While I have long been critical of the 2% metric for whether one is a good NATO ally or not--that is, does a country spend at least the equivalent of 2% of its GDP on defense--the current skepticism is about whether Canada can reach that target by 2032 as the Trudeau government hastily promised. Let me listicle the reasons why Canada will fall short:
- The decision was made hastily without a plan, just months after a long-awaited defence policy update made no commitments to get to 2% and the commitment to get to 1.76% was probably unrealistic.
- The most obvious obstacle would not be a lack of sincerity by the Liberals (they did dramatically increase defense spending since they came into office, but the growth of the denominator and lags in procurement have meant that they made some progress towards 2% but not as much as hoped), but a new Conservative government. Pierre Poilevre cares far more about deficits, so his only words about this are aspirational, akin to Harper who helped inject the aspirational language into the 2014 Wales Summit declaration--that countries would work towards getting to 2% ... and then Harper cut defence spending.
- The Treasury Board is still compelling the CAF and DND to cut spending by $1b as part of all agencies cutting spending. The best way to start getting to two percent is, um, not to cut spending, but yet that hasn't happened.
- The personnel crisis. You can't spend money on salary, benefits, food, training, etc. for those soldiers/sailors/aviators who don't exist. The CAF is down something like 15% or more (I keep learning the many different ways that recruitment is broken, and I feel bad for LGen Lise Bourgon as she inherited a clusterfuck that seems impossible to uncluster), so that is money that will be unspent.
- The subs are not a magic bullet for getting to 2% because procurement takes time. Unless the government decides to sole source, the competition will take time. They will have to specify the requirements (the one emphasized to me was range under water, the various competitors (South Korea, Germany/Norway, Spain?, Japan, etc) will have to launch bids, the bids will have to be evaluated, etc). This all is very time-consuming, so there may be a decision to buy a specific set of subs in the next eight years, it is highly unlikely that the navy will receive a single one, let along 12!* by 2032. If Vegas set the over/under at one sub by 2032, I would bet the under. Unless Canada pre-pays for the subs (which is not how things work here), the money for the subs simply will not be spent by 2032.

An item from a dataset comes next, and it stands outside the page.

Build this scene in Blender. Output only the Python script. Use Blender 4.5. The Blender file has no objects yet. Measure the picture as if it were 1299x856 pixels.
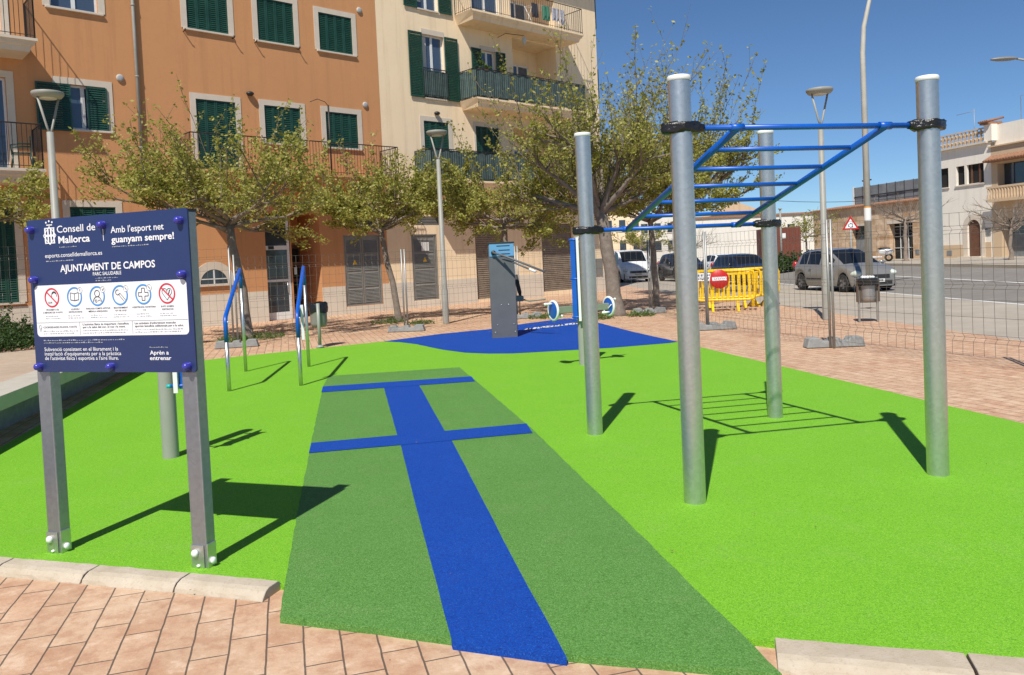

- Canada has learned a lot of lessons from the Russian re-invasion of Ukraine, so there is a long shopping list of stuff that the CAF needs, that if bought, would get Canada closer to 2%--drones, anti-drone technology, advanced artillery, etc. The problem is that everyone is learning these lessons, and the producers of these things are not really able to produce at scale. Which means that Canada will be on the waiting list for HIMARS, for example. Which again means not being able to spend the money allocated for such stuff.
- Speaking of procurement, one important element of the Defence Policy Update was to hire more defence procurement folks. That takes time, as those folks don't grow on trees (they do grow at NPSIA). So, it will take awhile to recruit and train those folks.
I think Canada will continue to move towards 2% as everything is more expensive, as the previous procurement decisions finally kick in (hey, we finally started building one of the surface combatant ships), and as the personnel crisis gets remediated-ish. But 2%? Nope, not gonna do it, as a hasty promise will meet the harsh realities of messed up procurement, broken recruitment, defence contractor collective action problems (will Davie stick a spoke in the sub wheel by trying to get domestic production of subs which would be so expensive and so time-consuming that the subs would take many decades?) and, yes, politics.
*Re the sub personnel thing, I mentioned on the Hilltimes podcast my skepticism that the Navy could staff 12 subs. I got push back from a senior naval officer about this, as they argued why they could start training enough submariners (squids) once they have a few operational subs (the navy has ... one) to staff 12 subs. But that missed my point which was not the training but the recruiting. This led to a conversation in which the officer gave a number of examples of how broken recruiting is, so, no, in my humble and semi-informed opinion, the navy won't be able to staff 12 subs.